In time-honored dramatic fashion, Gatsby's entrance is delayed for a half-hour and, when the moment comes, there's something in the way it's shot combined with the self-possessed I-own-the-world smile on Leonardo DiCaprio's face that reminds of the first time you see the young Charles Foster Kane in an earlier film about a fellow with more money than he knows what to do with. This moment and, even more so, in the superb compositions and cutting of Gatsby's death, show how classically precise Luhrmann can be when he wants to be. Throughout, he photographs DiCaprio the way a movie star used to be shot -- glamorously and admiringly, taking full advantage of the charismatic attributes with which only the anointed few are blessed.

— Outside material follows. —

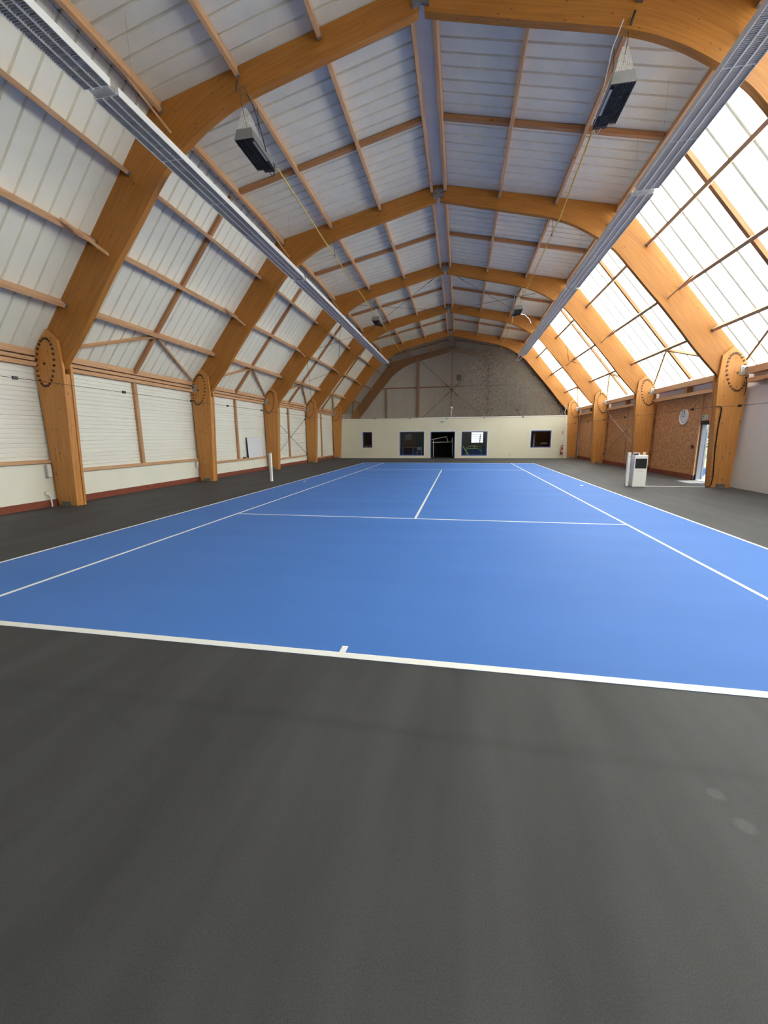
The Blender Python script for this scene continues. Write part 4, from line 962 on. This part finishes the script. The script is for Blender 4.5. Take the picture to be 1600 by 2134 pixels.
MB().box(-0.20, -0.02, -0.05, 0.05, 1.0405, 1.115).build('rear_box', 'white_paint', t, bevel=0.01); MB().box(-0.195, -0.07, -0.075, -0.0505, 1.045, 1.10).build('slot', 'black', t)
MB().hexa([(0.12, 0.05, 1.0405), (0.19, 0.05, 1.0405), (0.19, 0.08, 1.0405), (0.12, 0.08, 1.0405), (0.10, 0.05, 1.14), (0.20, 0.05, 1.14), (0.20, 0.08, 1.14), (0.10, 0.08, 1.14)]).build('side_flap', 'beige', t)
t = tag(MB().box(6.98, 8.86, 11.97, 12.01, 0.0, 0.012).build('floor_strip', 'line_white'), 'white cable strip on the floor between terminal and right column', 'strip')
for (x, y, lb) in ((-5.12, 12.2, 'tiny white scrap on the blue court near the left net post'), (5.04, 11.96, 'tiny white scrap on the blue court near the terminal')):
    o = MB().hexa([(-0.04, -0.05, 0.0), (0.05, -0.04, 0.0), (0.04, 0.05, 0.0), (-0.05, 0.03, 0.0), (-0.02, -0.03, 0.02), (0.03, -0.02, 0.012), (0.03, 0.03, 0.018), (-0.03, 0.02, 0.012)]).build('paper_scrap', 'white_paint', None, (x, y, 0.0031)); tag(o, lb, 'scrap', 'white scraps on the court')
# clock
t = thing('wall_clock', 'large round white wall clock on the strand board wall', 'clock', (9.60, 15.42, 2.38))
m = MB(); n = 36
for (r0, r1, xo, xi) in ((0.30, 0.255, 0.0, -0.05),):
    for i in range(n):
        th0, th1 = 2 * math.pi * i / n, 2 * math.pi * (i + 1) / n
        P = lambda r, th, x: (x, r * math.cos(th), r * math.sin(th))
        m.hexa([P(r1, th0, xi), P(r0, th0, xi), P(r0, th1, xi), P(r1, th1, xi), P(r1, th0, xo), P(r0, th0, xo), P(r0, th1, xo), P(r1, th1, xo)])
m.build('rim', 'white_paint', t); MB().disc((-0.015, 0, 0), 0.256, 0.01, 0, 36).build('dial', 'board_white', t)
for k in range(12):
    th = math.pi / 6 * k; c, s_ = math.cos(th), math.sin(th); l0, l1, wd_ = (0.19, 0.235, 0.012 if k % 3 else 0.02)
    q = [(-0.0265, c * r - s_ * e, s_ * r + c * e) for (r, e) in ((l0, -wd_), (l1, -wd_), (l1, wd_), (l0, wd_))]
    MB().hexa([(-0.029, p[1], p[2]) for p in q] + q).build('hour_mark', 'steel_dark', t)
for (th, l, w_, nm) in ((rad(80), 0.19, 0.008, 'minute_hand'), (rad(155), 0.13, 0.012, 'hour_hand')):
    MB().bar((-0.032, 0, 0), (-0.032, -math.cos(th) * l, math.sin(th) * l), w_ * 2, 0.004, (1, 0, 0)).build(nm, 'black', t)
t = thing('call_point', 'small dark red call point on the strand board near the door', 'switch', (9.60, 14.55, 1.17)); MB().box(-0.05, 0, -0.05, 0.05, 0, 0.13).build('casing', 'maroon', t, bevel=0.008); MB().box(-0.056, -0.0505, -0.025, 0.025, 0.03, 0.10).build('button', 'brown_dark', t)
# conduit on the second frame's right column
t = thing('conduit', 'dark cable conduit bent down the front of the second right column', 'conduit', (8.86, 11.84, 0))
MB().tube([(-0.13, -0.015, 2.55), (-0.01, -0.015, 2.55), (0.02, -0.015, 2.50), (0.025, -0.015, 2.40), (0.0, -0.015, 1.8), (0.005, -0.015, 1.2), (0.055, -0.015, 0.35), (0.03, -0.015, 0.10), (-0.02, -0.02, 0.03), (-0.12, -0.02, 0.02)], 0.016, 8).build('pipe', 'cable_black', t)
for z in (2.2, 1.3, 0.5): MB().box(-0.01 if z > 1 else 0.02, 0.05 if z > 1 else 0.08, -0.034, 0.02, z, z + 0.02).build('clip', 'steel_dark', t)
# hanging cables at second right column top
t = thing('loose_cables', 'loose grey cables dangling at the top of the second right column', 'cable', (9.36, 11.80, 3.6))
MB().tube([(0.02, 0.0, 0.10), (0.08, -0.06, 0.0), (-0.02, -0.08, -0.18), (0.03, -0.09, -0.30), (0.04, -0.08, -0.55), (0.02, -0.08, -0.75)], 0.010, 6).build('cable', 'cable_black', t)
MB().tube([(0.06, 0.0, 0.12), (0.10, -0.05, 0.02), (0.04, -0.08, -0.10), (-0.03, -0.07, -0.2)], 0.010, 6).build('cable', 'white_cable', t)
t = thing('loose_cable', 'white loose cable on the end of the cream wall beside the fifth right column', 'cable', (8.55, PY - 0.02, PT_TOP)); MB().tube([(0, 0, 0), (-0.06, 0, 0.25), (0.0, 0, 0.55), (-0.02, 0.02, 0.75)], 0.018, 6).build('cable', 'white_cable', t)
# left wall things
t = thing('pipe_stub', 'thin white pipe with a cap beside the nearest left column', 'pipe', (-9.46, 5.72, 0)); MB().tube([(0, 0, 0), (0, 0, 0.27), (-0.03, -0.04, 0.33)], 0.018, 8).build('pipe', 'white_paint', t); MB().box(-0.08, -0.02, -0.09, 0.0, 0.32, 0.40).build('cap', 'plinth_white', t, bevel=0.008)
t = thing('junction_box', 'flat grey box beside the nearest left column', 'box', (-9.52, 5.79, 0.76)); MB().box(-0.03, 0.08, -0.05, 0.05, 0, 0.33).build('casing', 'wall_grey', t, bevel=0.006); MB().box(-0.02, 0.07, -0.056, -0.0505, 0.02, 0.31).build('lid', 'grey_light', t)
t = thing('junction_box', 'flat grey box beside the second left column', 'box', (-9.52, 11.77, 0.56)); MB().box(-0.03, 0.08, -0.05, 0.05, 0, 0.25).build('casing', 'wall_grey', t, bevel=0.006); MB().box(-0.02, 0.07, -0.056, -0.0505, 0.02, 0.23).build('lid', 'grey_light', t)
t = thing('whiteboard', 'blank white board propped on the sill before the third left column', 'whiteboard', (-9.46, 16.6, 0.726))
wb_ = MB(); wb_.hexa([(-0.03, -0.76, 0), (-0.0, -0.76, 0), (-0.0, 0.76, 0), (-0.03, 0.76, 0), (-0.075, -0.76, 0.98), (-0.045, -0.76, 0.98), (-0.045, 0.76, 0.98), (-0.075, 0.76, 0.98)]); wb_.build('panel', 'board_white', t)
for (ya_, yb_) in ((-0.80, -0.761), (0.761, 0.78)): MB().hexa([(-0.04, ya_, 0), (0.005, ya_, 0), (0.005, yb_, 0), (-0.04, yb_, 0), (-0.085, ya_, 1.0), (-0.04, ya_, 1.0), (-0.04, yb_, 1.0), (-0.085, yb_, 1.0)]).build('frame_edge', 'steel_dark' if ya_ < 0 else 'grey_light', t)
MB().box(-0.082, -0.038, -0.76, 0.76, 0.981, 1.0).build('frame_edge', 'grey_light', t)
t = thing('cloth_heap', 'small dark heap on the sill beside the white board', 'heap', (-9.55, 15.55, 0.726)); MB().hexa([(-0.05, -0.16, 0), (0.06, -0.16, 0), (0.06, 0.16, 0), (-0.05, 0.16, 0), (-0.02, -0.08, 0.06), (0.03, -0.07, 0.05), (0.03, 0.08, 0.07), (-0.02, 0.07, 0.05)]).build('cloth', 'brown_dark', t, bevel=0.012); MB().hexa([(-0.03, -0.05, 0.045), (0.03, -0.05, 0.045), (0.03, 0.06, 0.05), (-0.03, 0.06, 0.05), (-0.01, -0.02, 0.09), (0.015, -0.02, 0.09), (0.015, 0.03, 0.085), (-0.01, 0.03, 0.085)]).build('cloth', 'grey_light', t)

# ------------------------------------------------------------------ outside the garden door and around
gd = MB().box(9.81, 70, -30, 90, -0.30, -0.06).build('ground', 'grass'); struct(gd, 'bright mown grass outside the garden door', 'ground')
MB().box(9.81, 12.2, 6, 20.5, -0.06, -0.03).build('terrace', 'terrace', gd)['label'] = 'pale paved strip along the hall'
MB().box(-30, 9.80, 36.2, 70, -0.30, -0.06).build('ground_back', 'grass'); struct(bpy.data.objects['ground_back'], 'grass behind the hall', 'ground')
t = thing('blue_tarp', 'crumpled blue tarpaulin heap just outside the garden door', 'tarpaulin', (10.62, 15.75, -0.03))
m = MB(); NX, NY = 12, 14
for i in range(NX + 1):
    for j in range(NY + 1):
        u, v = i / NX, j / NY; e = math.sin(math.pi * u) ** 0.6 * math.sin(math.pi * v) ** 0.6
        m.v.append(((u - 0.5) * 1.0, (v - 0.5) * 2.0, e * (0.34 + 0.10 * math.sin(u * 13 + v * 7) + 0.07 * math.sin(v * 19 + u * 5))))
for i in range(NX):
    for j in range(NY): a = i * (NY + 1) + j; m.face((a, a + NY + 1, a + NY + 2, a + 1))
m.build('sheet', 'tarp', t); MB().tube([(-0.46, -0.9, 0.05), (-0.1, -0.2, 0.48), (0.3, 0.8, 0.10)], 0.012, 5).build('rope', 'white_cable', t)
t = thing('hoop_fence', 'thin low wire hoop fence on the grass outside the door', 'fence', (13.6, 21.4, -0.06))
for k in range(6):
    y = -2.4 + k * 0.9; MB().tube([(0, y, 0), (0, y, 0.75), (0, y + 0.12, 0.95), (0, y + 0.45, 1.02), (0, y + 0.74, 0.95), (0, y + 0.86, 0.75), (0, y + 0.86, 0)], 0.016, 5).build('hoop', 'steel', t)
MB().tube([(0, -2.4, 0.45), (0, 2.96, 0.45)], 0.012, 5).build('rail', 'steel', t)
def tree(x, y, h, r, label, seed):
    rnd = random.Random(seed); t = thing('garden_tree', label, 'tree', (x, y, -0.06), 'trees outside the garden door')
    MB().tube([(0, 0, 0), (0.05, 0, h * 0.3), (0, 0.06, h * 0.6)], 0.07, 8).build('trunk', 'bark', t)
    m = MB()
    for k in range(900):
        while True:
            p = Vector((rnd.uniform(-1, 1), rnd.uniform(-1, 1), rnd.uniform(-1, 1)))
            if 0.25 < p.length < 1: break
        c = Vector((p.x * r, p.y * r, h * 0.54 + p.z * h * 0.46)); s = rnd.uniform(0.14, 0.30)
        a = Vector((rnd.uniform(-1, 1), rnd.uniform(-1, 1), rnd.uniform(-1, 1))).normalized(); b = a.orthogonal().normalized()
        i = len(m.v); m.v += [tuple(c - a * s), tuple(c + b * s * 0.5), tuple(c + a * s), tuple(c - b * s * 0.5)]; m.face((i, i + 1, i + 2, i + 3))
    o = m.build('foliage', 'leaf', t); o['kind'] = 'stuff'
tree(19.3, 33.0, 6.0, 2.2, 'green garden tree glimpsed through the doorway, nearer one', 3)
tree(22.6, 36.2, 7.0, 2.2, 'green garden tree glimpsed through the doorway, farther one', 5)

Brandishing his favorite phrase, “Old sport,” as well as a slightly affected accent no doubt carefully cultivated to disguise his origins, Gatsby befriends the innocent Nick, whom he asks to arrange a rendezvous with Daisy, his sweetheart from five years earlier when he was a soldier off to Europe and the battlefront. Having already been taken into New York by Tom and his mistress, Myrtle (Isla Fisher), for a debauched afternoon, Nick now accompanies Gatsby for lunch at a mixed-race speakeasy with notorious gambling associate Meyer Wolfshiem (curiously impersonated by Indian cinema star Amitabh Bachchan).
Once Gatsby and Daisy reunite, nearly an hour in, the film settles down a bit to focus on Gatsby's sincere effort to recapture the girl who got away, who, when he went to war, married rich boy Tom. Gatsby wants to believe they can rewind the clock to the moment when they fell in love, to the purity of what they once had. “If I could just get back to the start,” he says, choosing to ignore Nick's warning that, “You can't repeat the past.”
They do try, organizing a nervous lunch to break the news to Tom, then heading into Manhattan on a sweltering afternoon where, in room at the Plaza, everyone's truths come tumbling out, followed by tragedy on the road back and, ultimately, in Gatsby's pool. The precipitating automobile accident is perhaps too sketchily portrayed for full impact, and the final stretch is slowed by too much commentary by Nick, who has become a bit of a bore by now.
Narrator/observer characters like Nick, or Stingo in Sophie's Choice, are almost always uncomfortable fits onscreen, especially when they're far more bland and naive than everyone else around them but still prone to making assessments and judgments about people actually living life rather than standing to the side of it. This is exacerbated here by an element of hero worship towards Gatsby that distorts the more wistful, ambivalent attitude conveyed in the book's final pages. Maguire's slightly aging boyishness has become tiresome by the film's second half and a reduction of Nick's concluding commentary would have helped.
By contrast, we don't see enough of Daisy's best friend, the sporty, haughty Jordan Baker, who epitomizes the sort of modern 20th-century woman who has just arrived, newly hatched, in the world and will take from it what she pleases. Australian newcomer Elizabeth Debicki, who, with her towering slim build, black hair and pool-like blue eyes resembles an elongated Zooey Deschanel, is terrific as far as the part goes, but after a few prominent scenes up front, the character recedes.
After a number of roles which, however well acted, may not have been comfortably in his wheelhouse, DiCaprio looks and feels just right as Gatsby; the glamor and allure as at one with his film star persona, he's sufficiently savvy to convince as a successful bootlegger but still young enough to recapture the hopes and innocence of youth.
Daisy is a difficult character for any actress to embody to everyone's satisfaction because she's a woman onto whom the reader tends to project one's own ideal. Accordingly, viewers will debate whether or not Mulligan has the beauty, the bearing, the dream qualities desired for the part, but she lucidly portrays the desperate tear Daisy feels between her unquestionable love for Gatsby and fear of her husband. Edgerton is excellent as the proud, entitled and seething bully Tom.
Opulence defines the production values, led by Martin's sets and costumes. As for the use of 3-D by Luhrmann and cinematographer Simon Duggan, it is probably the most naturalistic aspect of the film; only rarely do you notice it in a pronounced way and yet it really does add something to the experience, drawing you in as if escorting you through a series of opening gates, doors and emotional states.